Task to complete: Starting from the top of the material, restate each line exactly until the line that contains "PI = math.pi", which is also copied. Pictures are excluded.

:::

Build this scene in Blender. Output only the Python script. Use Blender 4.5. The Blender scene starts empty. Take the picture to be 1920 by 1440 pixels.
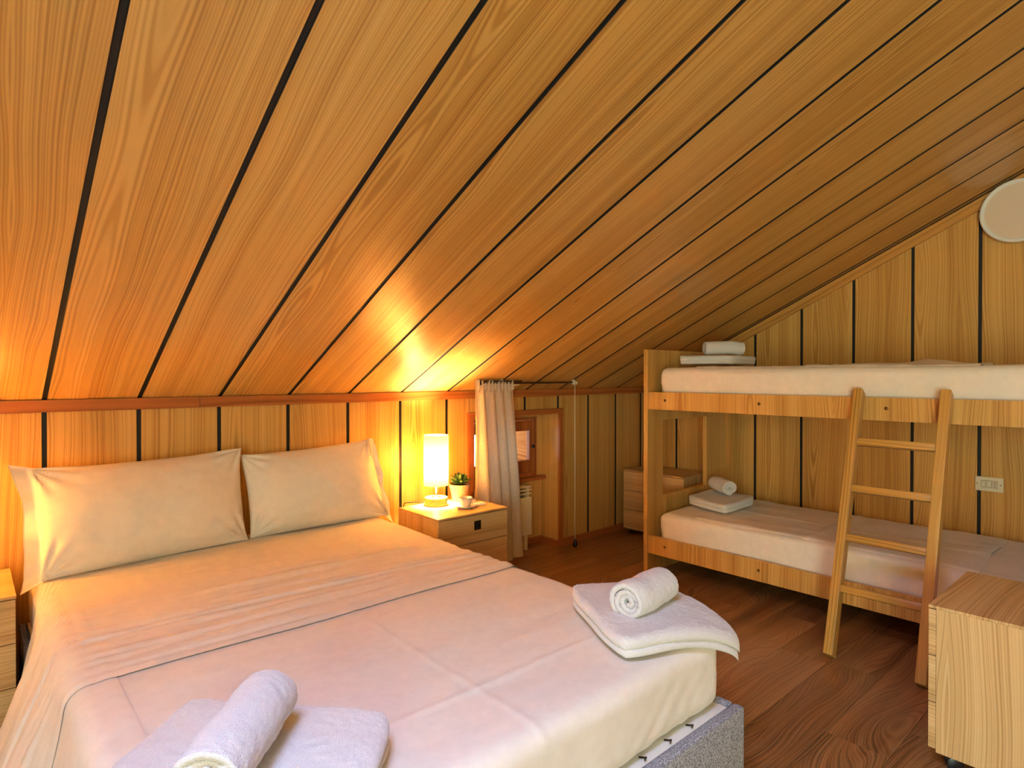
import bpy, bmesh, math, random
from mathutils import Vector, Matrix, noise
random.seed(7)
SC = bpy.context.scene
COL = SC.collection
PI = math.pi

# ------------------------------------------------------------------ camera
cam_d = bpy.data.cameras.new('camera')
cam = bpy.data.objects.new('camera', cam_d)
COL.objects.link(cam)
cam_d.sensor_fit = 'HORIZONTAL'
cam_d.sensor_width = 36.0
cam_d.lens = 36.0 * 1145.03 / 1920.0
cam_d.shift_y = -7.0 / 1920.0
cam_d.clip_start = 0.02
AX, PIT, HC = 0.8418, 0.0082, 1.2
F0 = Vector((math.cos(AX), math.sin(AX), 0))
FWD = (F0 * math.cos(PIT) - Vector((0, 0, math.sin(PIT)))).normalized()
RGT = Vector((math.sin(AX), -math.cos(AX), 0))
UPV = RGT.cross(FWD)
cam.matrix_world = Matrix(((RGT.x, UPV.x, -FWD.x, 0), (RGT.y, UPV.y, -FWD.y, 0),
                           (RGT.z, UPV.z, -FWD.z, HC), (0, 0, 0, 1)))
SC.camera = cam

# ------------------------------------------------------------------ world, daylight, exposure
SC.view_settings.view_transform = 'Standard'
SC.view_settings.look = 'None'
SC.view_settings.gamma = 1.0
SC.view_settings.use_curve_mapping = False
SC.view_settings.exposure = 1.36
SC.cycles.max_bounces = 6
SC.cycles.diffuse_bounces = 4
SC.cycles.glossy_bounces = 3
SC.cycles.transmission_bounces = 6
SC.cycles.transparent_max_bounces = 8
SC.cycles.sample_clamp_indirect = 60.0
SC.cycles.use_denoising = True
SC.cycles.use_light_tree = False
SC.cycles.adaptive_threshold = 0.04

wd = bpy.data.worlds.new('world')
SC.world = wd
wd.use_nodes = True
wd.node_tree.nodes['Background'].inputs[0].default_value = (0.72, 0.86, 1.0, 1)
wd.node_tree.nodes['Background'].inputs[1].default_value = 0.9


def area_light(name, loc, direction, sx, sy, power, color):
    d = bpy.data.lights.new(name, 'AREA')
    d.shape = 'RECTANGLE'
    d.size, d.size_y = sx, sy
    d.energy = power
    d.color = color
    o = bpy.data.objects.new(name, d)
    COL.objects.link(o)
    o.location = loc
    o.rotation_euler = Vector(direction).to_track_quat('-Z', 'Y').to_euler()
    return o


# daylight: invented unseen roof window (blue sky) and balcony door (garden), real knee-wall window
area_light('added_roof_daylight', (-0.254, 0.16, 2.744), (0, -0.437, -0.899), 0.84, 0.92, 46.0, (0.46, 0.57, 1.0))
area_light('added_balcony_daylight', (-2.03, -1.60, 1.0), (1, 0.0, 0.0), 1.36, 1.90, 48.0, (0.82, 1.0, 0.74))
area_light('knee_window_daylight', (2.695, 3.56, 0.72), (0, -1, -0.1), 0.55, 0.42, 0.35, (1.0, 0.92, 0.80))

# ------------------------------------------------------------------ key dimensions
YW = 2.970          # knee wall face
XG = 4.0817         # right gable face
XL = -2.0           # left gable
X0, SP = 0.2232, 0.3178     # first visible groove and board spacing
GAP = 0.014
ZC, SL = 1.0992, 0.4858     # ceiling height at the knee wall, slope
TH = math.atan(SL)
YR = -0.9           # ridge
ZR = ZC + SL * (YW - YR)
YB = -2.9           # rear wall


def ceil_z(y):
    return ZC + SL * (YW - y) if y > YR else ZR - SL * (YR - y)


# ------------------------------------------------------------------ materials
def srgb(r, g, b):
    def f(c):
        c /= 255.0
        return c / 12.92 if c <= 0.04045 else ((c + 0.055) / 1.055) ** 2.4
    return (f(r), f(g), f(b), 1.0)


class NT:
    def __init__(self, name):
        self.m = bpy.data.materials.new(name)
        self.m.use_nodes = True
        self.t = self.m.node_tree
        self.n = self.t.nodes
        self.b = self.n['Principled BSDF']

    def node(self, kind, **kw):
        nd = self.n.new(kind)
        for k, v in kw.items():
            setattr(nd, k, v)
        return nd

    def link(self, a, b):
        self.t.links.new(a, b)

    def math(self, op, a, b=None, c=None):
        nd = self.node('ShaderNodeMath', operation=op)
        for i, v in enumerate((a, b, c)):
            if v is None:
                continue
            if isinstance(v, (int, float)):
                nd.inputs[i].default_value = v
            else:
                self.link(v, nd.inputs[i])
        return nd.outputs[0]

    def comb(self, x, y, z):
        nd = self.node('ShaderNodeCombineXYZ')
        for i, v in enumerate((x, y, z)):
            if isinstance(v, (int, float)):
                nd.inputs[i].default_value = v
            else:
                self.link(v, nd.inputs[i])
        return nd.outputs[0]

    def noise(self, vec, scale, detail=2.0, rough=0.5):
        nd = self.node('ShaderNodeTexNoise')
        nd.inputs['Scale'].default_value = scale
        nd.inputs['Detail'].default_value = detail
        nd.inputs['Roughness'].default_value = rough
        self.link(vec, nd.inputs['Vector'])
        return nd.outputs[0]

    def ramp(self, fac, stops):
        nd = self.node('ShaderNodeValToRGB')
        cr = nd.color_ramp
        while len(cr.elements) > 1:
            cr.elements.remove(cr.elements[-1])
        cr.elements[0].position = stops[0][0]
        cr.elements[0].color = stops[0][1]
        for p, c in stops[1:]:
            e = cr.elements.new(p)
            e.color = c
        self.link(fac, nd.inputs[0])
        return nd.outputs[0]


def plain(name, color, rough=0.5, metal=0.0, spec=0.5, sheen=0.0):
    t = NT(name)
    t.b.inputs['Base Color'].default_value = color
    t.b.inputs['Roughness'].default_value = rough
    t.b.inputs['Metallic'].default_value = metal
    t.b.inputs['Specular IOR Level'].default_value = spec
    # slight procedural tone variation
    tc = t.node('ShaderNodeTexCoord')
    nz = t.noise(tc.outputs['Object'], 14.0, 3.0)
    mx = t.node('ShaderNodeMix', data_type='RGBA')
    mx.inputs[6].default_value = tuple(c * 0.93 for c in color[:3]) + (1,)
    mx.inputs[7].default_value = color
    t.link(nz, mx.inputs[0])
    t.link(mx.outputs[2], t.b.inputs['Base Color'])
    if sheen:
        t.b.inputs['Sheen Weight'].default_value = sheen
    return t.m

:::

Answer to the task:
Build this scene in Blender. Output only the Python script. Use Blender 4.5. The Blender scene starts empty. Take the picture to be 1920 by 1440 pixels.
import bpy, bmesh, math, random
from mathutils import Vector, Matrix, noise
random.seed(7)
SC = bpy.context.scene
COL = SC.collection
PI = math.pi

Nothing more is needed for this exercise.